School desegregation pioneer Sylvia Mendez is making the rounds at Berkeley schools Thursday, culminating in a public event at Longfellow Middle School tonight, April 13.
Mendez was a key figure in the case that required California to desegregate its public schools — years before Brown v. Board of Education. In 1946 9-year-old Mendez, the child of Mexican and Puerto Rican immigrants, was denied enrollment in an Orange County public school because she was not white. Her father Gonzalo Mendez ultimately took four school districts to court, winning a class-action lawsuit that ended legal segregation in the state. Seventy years after the landmark Mendez v. Westminster, 80-year-old Mendez is still a vocal education equality advocate who often speaks with young people about the relevance of her story today.

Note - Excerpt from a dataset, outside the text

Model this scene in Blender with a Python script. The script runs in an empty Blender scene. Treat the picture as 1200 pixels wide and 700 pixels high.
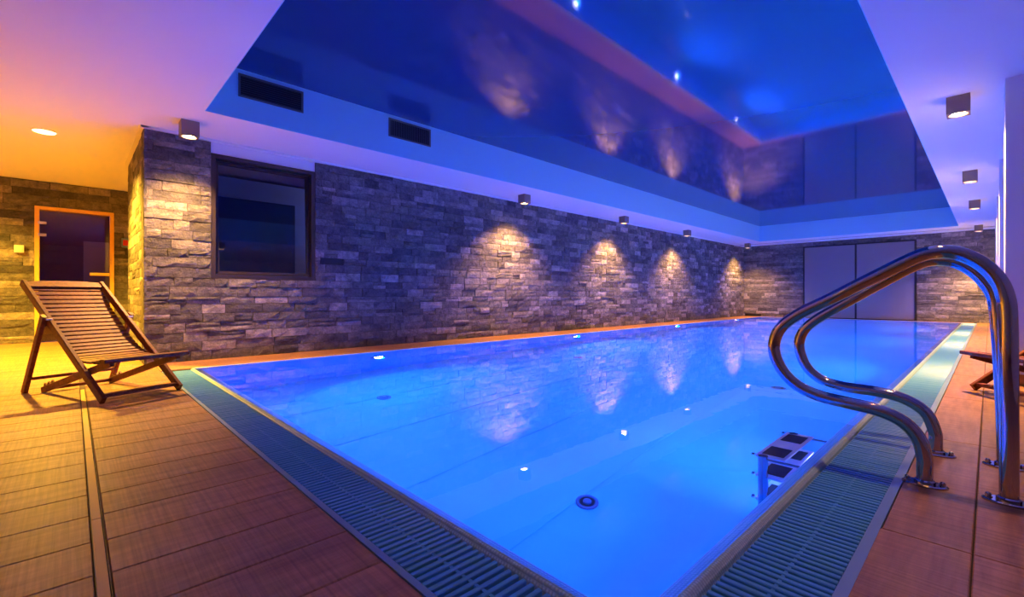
import bpy, bmesh, math, random
from mathutils import Vector, Matrix
random.seed(7)
R = math.radians
C = bpy.context.scene.collection
SC = bpy.context.scene

# ------------------------------------------------------------------ camera, world, exposure
cam_data = bpy.data.cameras.new('camera'); cam = bpy.data.objects.new('camera', cam_data); C.objects.link(cam)
cam_data.sensor_width = 36.0; cam_data.lens = 16.11; cam_data.shift_y = -3.0/1200
cam_data.clip_start = 0.02; cam_data.clip_end = 100
cam.location = (0, 0, 0.70); cam.rotation_euler = (R(90), 0, R(46.2))
SC.camera = cam
world = bpy.data.worlds.new('dusk'); SC.world = world; world.use_nodes = True
world.node_tree.nodes['Background'].inputs[0].default_value = (0.02, 0.03, 0.08, 1)
world.node_tree.nodes['Background'].inputs[1].default_value = 1.0
vs = SC.view_settings
SC.display_settings.display_device = 'sRGB'
vs.view_transform = 'Standard'; vs.look = 'None'; vs.exposure = -0.2; vs.gamma = 1.0; vs.use_curve_mapping = False

# light levels
BLUE = (0.0, 0.104, 1.0); POOL_W = 122.0
WARM = (1.0, 0.47, 0.13); SPOT_W = 580.0
AMBER = (1.0, 0.50, 0.035); DOWN_W = 1750.0
REAR = (1.0, 0.50, 0.15); REAR_W = 13.0

# ------------------------------------------------------------------ helpers
class MB:
    """collects vertices and faces of one mesh"""
    def __init__(s): s.v = []; s.f = []; s.smooth = []
    def add(s, vs, fs, smooth=False):
        o = len(s.v); s.v += [tuple(v) for v in vs]
        for f in fs: s.f.append(tuple(i+o for i in f)); s.smooth.append(smooth)
        return s
    def box(s, x0, x1, y0, y1, z0, z1):
        return s.add([(x0,y0,z0),(x1,y0,z0),(x1,y1,z0),(x0,y1,z0),(x0,y0,z1),(x1,y0,z1),(x1,y1,z1),(x0,y1,z1)],
            [(3,2,1,0),(4,5,6,7),(0,1,5,4),(1,2,6,5),(2,3,7,6),(3,0,4,7)])
    def bar(s, a, b, w, d, up=(0,0,1), ch=0.15):
        """a chamfered rectangular bar from a to b; w across, d along 'up'"""
        a = Vector(a); b = Vector(b); t = (b-a).normalized(); up = Vector(up)
        e = t.cross(up); e.normalize(); n = e.cross(t); n.normalize()
        c = ch*min(w, d)
        pr = [(-w/2+c,-d/2),(w/2-c,-d/2),(w/2,-d/2+c),(w/2,d/2-c),(w/2-c,d/2),(-w/2+c,d/2),(-w/2,d/2-c),(-w/2,-d/2+c)]
        V = [a+e*x+n*y for x,y in pr]+[b+e*x+n*y for x,y in pr]
        F = [(i,(i+1)%8,8+(i+1)%8,8+i) for i in range(8)]+[tuple(range(7,-1,-1)), tuple(range(8,16))]
        return s.add(V, F)
    def tube(s, pts, r, n=14, caps=True):
        pts = [Vector(p) for p in pts]; m = len(pts); rings = []; prev = None
        for i, p in enumerate(pts):
            t = (pts[min(i+1,m-1)]-pts[max(i-1,0)]).normalized()
            if prev is None:
                prev = t.orthogonal().normalized()
            prev = (prev - t*prev.dot(t)).normalized(); q = t.cross(prev)
            rr = r[i] if isinstance(r, (list,tuple)) else r
            rings.append([p+(prev*math.cos(2*math.pi*k/n)+q*math.sin(2*math.pi*k/n))*rr for k in range(n)])
        V = [v for ring in rings for v in ring]
        F = [(i*n+k, i*n+(k+1)%n, (i+1)*n+(k+1)%n, (i+1)*n+k) for i in range(m-1) for k in range(n)]
        s.add(V, F, True)
        if caps:
            s.add(rings[0], [tuple(range(n-1,-1,-1))]); s.add(rings[-1], [tuple(range(n))])
        return s
    def lathe(s, prof, c=(0,0,0), n=20, axis='z'):
        V = []
        for r, z in prof:
            for k in range(n):
                a = 2*math.pi*k/n
                p = (r*math.cos(a), r*math.sin(a), z)
                if axis == 'x': p = (z, p[0], p[1])
                V.append((p[0]+c[0], p[1]+c[1], p[2]+c[2]))
        F = [(i*n+k, i*n+(k+1)%n, (i+1)*n+(k+1)%n, (i+1)*n+k) for i in range(len(prof)-1) for k in range(n)]
        s.add(V, F, False)
        m = len(prof)
        s.add(V[:n], [tuple(range(n-1,-1,-1))]); s.add(V[(m-1)*n:], [tuple(range(n))])
        return s
    def mesh(s, name, mat=None):
        me = bpy.data.meshes.new(name); me.from_pydata(s.v, [], s.f)
        me.polygons.foreach_set('use_smooth', s.smooth); me.update()
        if mat: me.materials.append(mat)
        return me
    def build(s, name, mat=None, parent=None):
        o = bpy.data.objects.new(name, s.mesh(name, mat)); C.objects.link(o)
        if parent: o.parent = parent
        return o

def link(name, me, parent=None, loc=(0,0,0)):
    o = bpy.data.objects.new(name, me); C.objects.link(o); o.location = loc
    if parent: o.parent = parent
    return o
def empty(name, loc=(0,0,0), rz=0):
    o = bpy.data.objects.new(name, None); C.objects.link(o); o.location = loc; o.rotation_euler = (0,0,rz)
    o.empty_display_size = 0.1; return o
def tag(o, label=None, cat=None, group=None, kind=None):
    if label: o['label'] = label
    if cat: o['category'] = cat
    if group: o['group'] = group
    if kind: o['kind'] = kind
    return o
def struct(o, label=None, cat=None):
    o['kind'] = 'structure'; return tag(o, label, cat)
def copy_tree(o, parent=None):
    c = o.copy(); C.objects.link(c)
    if parent: c.parent = parent
    for ch in [x for x in bpy.data.objects if x.parent == o]: copy_tree(ch, c)
    return c
def lamp(name, kind, loc, energy, color, parent=None, **kw):
    d = bpy.data.lights.new(name, kind); d.energy = energy; d.color = color
    for k, v in kw.items(): setattr(d, k, v)
    o = bpy.data.objects.new(name, d); C.objects.link(o); o.location = loc
    if parent: o.parent = parent
    return o
def catmull(P, n=6):
    P = [Vector(p) for p in P]; out = []
    for i in range(len(P)-1):
        p0 = P[max(i-1,0)]; p1 = P[i]; p2 = P[i+1]; p3 = P[min(i+2,len(P)-1)]
        for k in range(n):
            t = k/n
            out.append(0.5*((2*p1)+(p2-p0)*t+(2*p0-5*p1+4*p2-p3)*t*t+(3*p1-p0-3*p2+p3)*t**3))
    out.append(P[-1]); return out

# ------------------------------------------------------------------ materials
def mat(name, color, rough=0.5, metal=0.0, spec=0.5, emit=None, estr=0.0):
    m = bpy.data.materials.new(name); m.use_nodes = True
    b = m.node_tree.nodes['Principled BSDF']
    b.inputs['Base Color'].default_value = (*color, 1); b.inputs['Roughness'].default_value = rough
    b.inputs['Metallic'].default_value = metal; b.inputs['Specular IOR Level'].default_value = spec
    if emit: b.inputs['Emission Color'].default_value = (*emit, 1); b.inputs['Emission Strength'].default_value = estr
    return m
class NT:
    def __init__(s, m): s.t = m.node_tree; s.b = s.t.nodes['Principled BSDF']
    def n(s, typ, **kw):
        x = s.t.nodes.new(typ)
        for k, v in kw.items(): setattr(x, k, v)
        return x
    def l(s, a, b): s.t.links.new(a, b)
    def ramp(s, stops, fac):
        r = s.n('ShaderNodeValToRGB'); e = r.color_ramp.elements
        while len(e) < len(stops): e.new(0.5)
        for i, (p, c) in enumerate(stops): e[i].position = p; e[i].color = (*c, 1)
        s.l(fac, r.inputs[0]); return r.outputs[0]
    def noise(s, vec, scale, detail=4, rough=0.55):
        x = s.n('ShaderNodeTexNoise'); x.inputs['Scale'].default_value = scale
        x.inputs['Detail'].default_value = detail; x.inputs['Roughness'].default_value = rough
        if vec is not None: s.l(vec, x.inputs['Vector'])
        return x.outputs['Fac']
    def math(s, op, a, b):
        x = s.n('ShaderNodeMath', operation=op)
        for i, v in enumerate((a, b)):
            if isinstance(v, (int, float)): x.inputs[i].default_value = v
            else: s.l(v, x.inputs[i])
        return x.outputs[0]
    def mapping(s, vec, scale, loc=None):
        x = s.n('ShaderNodeMapping'); x.inputs['Scale'].default_value = scale; s.l(vec, x.inputs['Vector'])
        if loc is not None: s.l(loc, x.inputs['Location'])
        return x.outputs[0]
    def bump(s, h, strength, dist=0.01):
        x = s.n('ShaderNodeBump'); x.inputs['Strength'].default_value = strength; x.inputs['Distance'].default_value = dist
        s.l(h, x.inputs['Height']); s.l(x.outputs[0], s.b.inputs['Normal'])
    def pos(s): return s.n('ShaderNodeNewGeometry').outputs['Position']
    def rnd(s):
        g = s.n('ShaderNodeNewGeometry'); o = s.n('ShaderNodeObjectInfo')
        return s.math('FRACT', s.math('ADD', g.outputs['Random Per Island'], o.outputs['Random']), 0.0)
    def mix(s, fac, a, b, mode='MIX'):
        x = s.n('ShaderNodeMix', data_type='RGBA', blend_type=mode)
        if isinstance(fac, (int, float)): x.inputs[0].default_value = fac
        else: s.l(fac, x.inputs[0])
        for i, v in ((6, a), (7, b)):
            if isinstance(v, tuple): x.inputs[i].default_value = (*v, 1)
            else: s.l(v, x.inputs[i])
        return x.outputs[2]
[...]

Mendez’s visit to Berkeley began with a stop at Jefferson Elementary School on Thursday morning, where she surprised a classroom of second-grade students who made a short film about the activist this school year.

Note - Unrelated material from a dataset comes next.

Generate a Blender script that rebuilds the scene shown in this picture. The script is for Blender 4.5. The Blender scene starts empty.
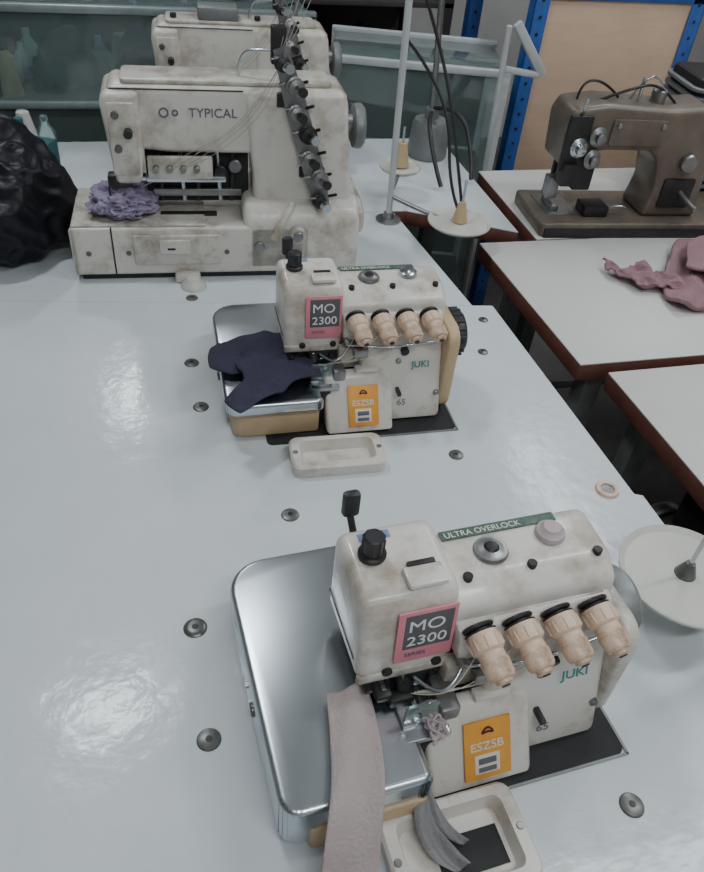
import bpy, bmesh, math, random
from mathutils import Matrix, Vector, noise
random.seed(4)
S=bpy.context.scene
D=bpy.data
rad=math.radians

# ------------------------------------------------------------------ materials
def mat(name,col,rough=.5,metal=0.,var=.0,vscale=8.,bump=0.,bscale=40.,coat=0.,trans=0.,emit=0.,col2=None,stretch=None,coatr=.1,ramp=(.3,.7),spec=.5):
    m=D.materials.new(name); m.use_nodes=True
    nt=m.node_tree; b=nt.nodes['Principled BSDF']
    b.inputs['Base Color'].default_value=(*col,1)
    b.inputs['Roughness'].default_value=rough
    b.inputs['Metallic'].default_value=metal
    b.inputs['Specular IOR Level'].default_value=spec
    b.inputs['Coat Weight'].default_value=coat
    b.inputs['Coat Roughness'].default_value=coatr
    b.inputs['Transmission Weight'].default_value=trans
    if emit:
        b.inputs['Emission Color'].default_value=(*col,1); b.inputs['Emission Strength'].default_value=emit
    tc=nt.nodes.new('ShaderNodeTexCoord'); mp=nt.nodes.new('ShaderNodeMapping')
    nt.links.new(tc.outputs['Object'],mp.inputs['Vector'])
    if stretch: mp.inputs['Scale'].default_value=stretch
    if var>0 or col2:
        n=nt.nodes.new('ShaderNodeTexNoise'); n.inputs['Scale'].default_value=vscale; n.inputs['Detail'].default_value=7
        n.inputs['Roughness'].default_value=.65
        nt.links.new(mp.outputs['Vector'],n.inputs['Vector'])
        r=nt.nodes.new('ShaderNodeValToRGB')
        r.color_ramp.elements[0].position=ramp[0]; r.color_ramp.elements[1].position=ramp[1]
        c2=col2 if col2 else tuple(c*(1-var) for c in col)
        r.color_ramp.elements[0].color=(*c2,1); r.color_ramp.elements[1].color=(*col,1)
        nt.links.new(n.outputs['Fac'],r.inputs['Fac']); nt.links.new(r.outputs['Color'],b.inputs['Base Color'])
    if bump>0:
        n=nt.nodes.new('ShaderNodeTexNoise'); n.inputs['Scale'].default_value=bscale; n.inputs['Detail'].default_value=4
        nt.links.new(mp.outputs['Vector'],n.inputs['Vector'])
        bp=nt.nodes.new('ShaderNodeBump'); bp.inputs['Strength'].default_value=bump; bp.inputs['Distance'].default_value=.01
        nt.links.new(n.outputs['Fac'],bp.inputs['Height']); nt.links.new(bp.outputs['Normal'],b.inputs['Normal'])
        if coat: nt.links.new(bp.outputs['Normal'],b.inputs['Coat Normal'])
    return m
M={}
M['table']=mat('laminate_white',(.62,.665,.685),.46,var=.10,vscale=3,bump=.10,bscale=26,coat=.32,coatr=.13)
M['table2']=mat('laminate_cream',(.61,.595,.57),.45,var=.08,vscale=5)
M['edge']=mat('edge_redbrown',(.19,.075,.055),.5,var=.35,vscale=20)
M['edgew']=mat('edge_pale',(.33,.31,.30),.5,var=.4,vscale=20)
M['enamel']=mat('enamel_white',(.66,.625,.57),.36,col2=(.34,.27,.19),vscale=11,coat=.2,ramp=(.31,.51))
M['enamel2']=mat('enamel_offwhite',(.59,.56,.50),.38,col2=(.25,.20,.15),vscale=17,coat=.15,ramp=(.33,.55))
M['cream']=mat('plastic_cream',(.66,.49,.36),.42,col2=(.34,.22,.15),vscale=34,ramp=(.32,.5))
M['tan']=mat('plastic_tan',(.60,.44,.26),.45,var=.2,vscale=15)
M['steel']=mat('brushed_steel',(.60,.65,.69),.27,1.,var=.14,vscale=6)
M['steeld']=mat('dull_steel',(.36,.36,.36),.38,.9,var=.35,vscale=30)
M['dark']=mat('dark_metal',(.045,.042,.042),.42,.4,var=.4,vscale=40)
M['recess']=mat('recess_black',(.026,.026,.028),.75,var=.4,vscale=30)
M['black']=mat('black_plastic',(.025,.025,.028),.4)
M['bolt']=mat('bolt_grey',(.20,.20,.19),.35,.6,var=.5,vscale=60)
M['pink']=mat('label_pink',(.74,.25,.31),.5,var=.1,vscale=40)
M['lgrey']=mat('label_grey',(.10,.10,.105),.5)
M['white']=mat('print_white',(.78,.78,.76),.5)
M['orange']=mat('label_orange',(.84,.37,.05),.5,var=.15,vscale=40)
M['paper']=mat('label_paper',(.70,.66,.56),.6)
M['green']=mat('print_green',(.02,.085,.06),.5,col2=(.12,.16,.13),vscale=60)
M['jgreen']=mat('print_teal',(.03,.22,.20),.5)
M['blueprint']=mat('print_blue',(.16,.24,.42),.5)
M['greyp']=mat('print_dark',(.12,.12,.14),.5)
M['olive']=mat('enamel_olive_brown',(.185,.15,.115),.40,.1,var=.45,vscale=12,coat=.2)
M['navy']=mat('cloth_navy',(.038,.034,.068),.9,var=.4,vscale=18,bump=.3,bscale=200)
M['mauve']=mat('cloth_mauve',(.32,.185,.205),.9,var=.25,vscale=14,bump=.3,bscale=200)
M['purple']=mat('cloth_lilac',(.35,.30,.43),.85,var=.35,vscale=22,bump=.2,bscale=200)
M['beige']=mat('cloth_beige',(.42,.355,.34),.9,var=.12,vscale=12,bump=.3,bscale=260)
M['scrap']=mat('cloth_grey',(.25,.25,.25),.9,var=.3,vscale=20,bump=.3,bscale=200)
M['lace']=mat('lace_pale_pink',(.56,.47,.48),.85,var=.3,vscale=40)
M['bag']=mat('bag_black',(.008,.008,.012),.42,bump=.5,bscale=16,spec=.28)
M['wood']=mat('board_wood',(.70,.50,.36),.65,col2=(.60,.42,.29),vscale=5,stretch=(1,1,5))
M['blue']=mat('paint_blue',(.04,.13,.44),.4,var=.3,vscale=20)
M['wall']=mat('plaster_grey',(.55,.54,.52),.85,var=.2,vscale=2,bump=.1)
M['floor']=mat('concrete_floor',(.15,.14,.135),.8,var=.4,vscale=5,bump=.2)
M['glass']=mat('glass_green',(.70,.86,.84),.05,trans=.9)
M['whitem']=mat('painted_frame',(.56,.585,.59),.35,var=.2,vscale=10)
M['alu']=mat('aluminium_frame',(.34,.40,.41),.38,.5,var=.3,vscale=10)
M['shelf']=mat('shelf_dark',(.06,.055,.06),.6,var=.3,vscale=8)
M['teal']=mat('fabric_teal',(.04,.15,.16),.85,var=.4,vscale=10)
M['red']=mat('basket_pink',(.40,.06,.16),.5,var=.2,vscale=20)
M['maroon']=mat('fabric_maroon',(.12,.02,.035),.85,var=.3)
M['khaki']=mat('fabric_khaki',(.20,.18,.14),.85,var=.3)
M['char']=mat('fabric_charcoal',(.04,.042,.05),.85,var=.4)
M['grey']=mat('grey_paint',(.24,.25,.25),.45,.3,var=.3,vscale=20)
M['disc']=mat('disc_cream',(.56,.555,.50),.4,var=.10,vscale=12)
M['lamp']=mat('tube_emission',(.95,.97,1.),.5,emit=14)
M['thread']=mat('thread_cord',(.35,.33,.30),.9)

# ------------------------------------------------------------------ helpers
def empty(name,loc=(0,0,0),rz=0.,sc=(1,1,1)):
    e=D.objects.new(name,None); S.collection.objects.link(e); e.location=loc; e.rotation_euler=(0,0,rad(rz)); e.empty_display_size=.05; e.scale=sc
    return e
def fin(bm,name,m,parent,smooth=True,ang=35):
    bmesh.ops.recalc_face_normals(bm,faces=bm.faces)
    me=D.meshes.new(name); bm.to_mesh(me); bm.free()
    if smooth:
        for p in me.polygons: p.use_smooth=True
        me.set_sharp_from_angle(angle=rad(ang))
    o=D.objects.new(name,me); S.collection.objects.link(o)
    if m: me.materials.append(M[m])
    if parent: o.parent=parent
    return o
def box(p,name,lo,hi,m,bev=.003,seg=2,rot=None):
    bm=bmesh.new(); bmesh.ops.create_cube(bm,size=1)
    sz=[hi[i]-lo[i] for i in range(3)]; c=Vector([(hi[i]+lo[i])/2 for i in range(3)])
    for v in bm.verts: v.co=Vector([v.co[i]*sz[i] for i in range(3)])
    if bev>0: bmesh.ops.bevel(bm,geom=bm.edges[:],offset=min(bev,min(sz)*.45),segments=seg,affect='EDGES',profile=.5)
    o=fin(bm,name,m,p)
    o.location=c
    if rot: o.rotation_euler=[rad(r) for r in rot]
    return o
def prism(p,name,pts,plane,a,b,m,bev=.003,seg=2):
    bm=bmesh.new()
    def mk(u,v,w):
        return {'xy':(u,v,w),'xz':(u,w,v),'yz':(w,u,v)}[plane]
    v1=[bm.verts.new(mk(u,v,a)) for u,v in pts]; v2=[bm.verts.new(mk(u,v,b)) for u,v in pts]
    bm.faces.new(v1); bm.faces.new(v2[::-1]); n=len(pts)
    for i in range(n): bm.faces.new((v1[i],v1[(i+1)%n],v2[(i+1)%n],v2[i]))
    bmesh.ops.recalc_face_normals(bm,faces=bm.faces)
    if bev>0: bmesh.ops.bevel(bm,geom=bm.edges[:],offset=bev,segments=seg,affect='EDGES',profile=.5)
    return fin(bm,name,m,p)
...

The students had been “shocked to learn that there had been separate schools for students based on their ethnic background and/or color of their skin,” wrote their teacher Lisa Rossi in a statement. The kids, who are the same age Mendez was when she was barred from attending a whites-only school, took a field trip to the San Francisco court that heard the Mendez v. Westminster appeal.

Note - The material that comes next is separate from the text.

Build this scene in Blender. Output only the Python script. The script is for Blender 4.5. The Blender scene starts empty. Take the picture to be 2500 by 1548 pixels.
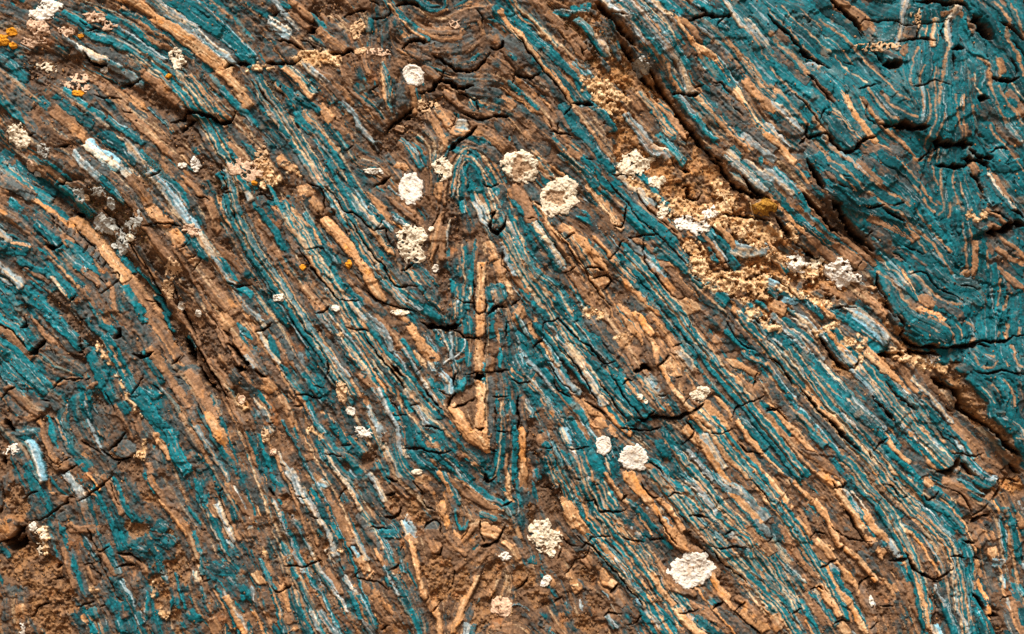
import bpy, math, random, time
import numpy as np
T0 = time.time()
rng = np.random.default_rng(7)
random.seed(7)
S = 0.0005                      # metres per pixel of the traced layout (the face in view is 1.25 m wide)
PW, PH = 2500.0, 1548.0
ZC = 1.35                       # height of the middle of the view above the ground

# ------------------------------------------------------------------ camera, light, exposure
sc = bpy.context.scene
cam_d = bpy.data.cameras.new('camera'); cam = bpy.data.objects.new('camera', cam_d)
sc.collection.objects.link(cam); sc.camera = cam
cam_d.sensor_width = 36.0; cam_d.lens = 70.0
cam_d.clip_start = 0.02; cam_d.clip_end = 400.0
DIST = PW*S*70.0/36.0
cam.location = (0, -DIST, ZC); cam.rotation_euler = (math.radians(90), 0, 0)

SUN_EL, SUN_AZ = 58.0, -10.0    # azimuth measured from straight out of the wall, minus = to the left
world = bpy.data.worlds.new('World'); sc.world = world; world.use_nodes = True
wn = world.node_tree; wn.nodes.clear()
sky = wn.nodes.new('ShaderNodeTexSky'); sky.sky_type = 'NISHITA'; sky.sun_disc = False
sky.sun_elevation = math.radians(SUN_EL); sky.sun_rotation = math.radians(180 - SUN_AZ)
sky.air_density = 1.0; sky.dust_density = 4.0; sky.ozone_density = 1.0
hs = wn.nodes.new('ShaderNodeHueSaturation'); hs.inputs['Saturation'].default_value = 0.35
bg = wn.nodes.new('ShaderNodeBackground'); bg.inputs['Strength'].default_value = 0.05
wo = wn.nodes.new('ShaderNodeOutputWorld')
wn.links.new(sky.outputs[0], hs.inputs['Color']); wn.links.new(hs.outputs[0], bg.inputs[0]); wn.links.new(bg.outputs[0], wo.inputs[0])
sun_d = bpy.data.lights.new('sun', 'SUN'); sun_d.energy = 4.6; sun_d.angle = math.radians(20); sun_d.color = (1.0, 0.94, 0.86)
sun = bpy.data.objects.new('sun', sun_d); sc.collection.objects.link(sun)
el, az = math.radians(SUN_EL), math.radians(SUN_AZ)
from mathutils import Vector
dv = Vector((math.sin(az)*math.cos(el), -math.cos(az)*math.cos(el), math.sin(el)))   # towards the sun
sun.rotation_euler = dv.to_track_quat('Z', 'Y').to_euler(); sun.location = (0, -3, 4)
sc.view_settings.view_transform = 'Standard'; sc.view_settings.look = 'None'
sc.view_settings.exposure = 0.44; sc.view_settings.gamma = 1.0; sc.view_settings.use_curve_mapping = False
sc.cycles.max_bounces = 5; sc.cycles.diffuse_bounces = 3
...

Channeling their outrage into creative energy, the second-grade students wrote and acted in the short movie about the Mendez family, which won an award at the Bay Area International Children’s Film Festival in March.

Mendez, a 2011 Presidential Medal of Freedom recipient, also visited Thousand Oaks Elementary and Longfellow on Thursday. She will speak again at the Longfellow auditorium, at 1500 Derby St., from 6-8 p.m tonight.
“I love speaking and inspiring students,” Mendez wrote in a Facebook post about her trip to Berkeley.
Her visit is part of Berkeley Unified School District’s month-long commemoration of Cesar Chavez and Dolores Huerta. The district’s annual student writing and art contest focuses on the Mendez case this year.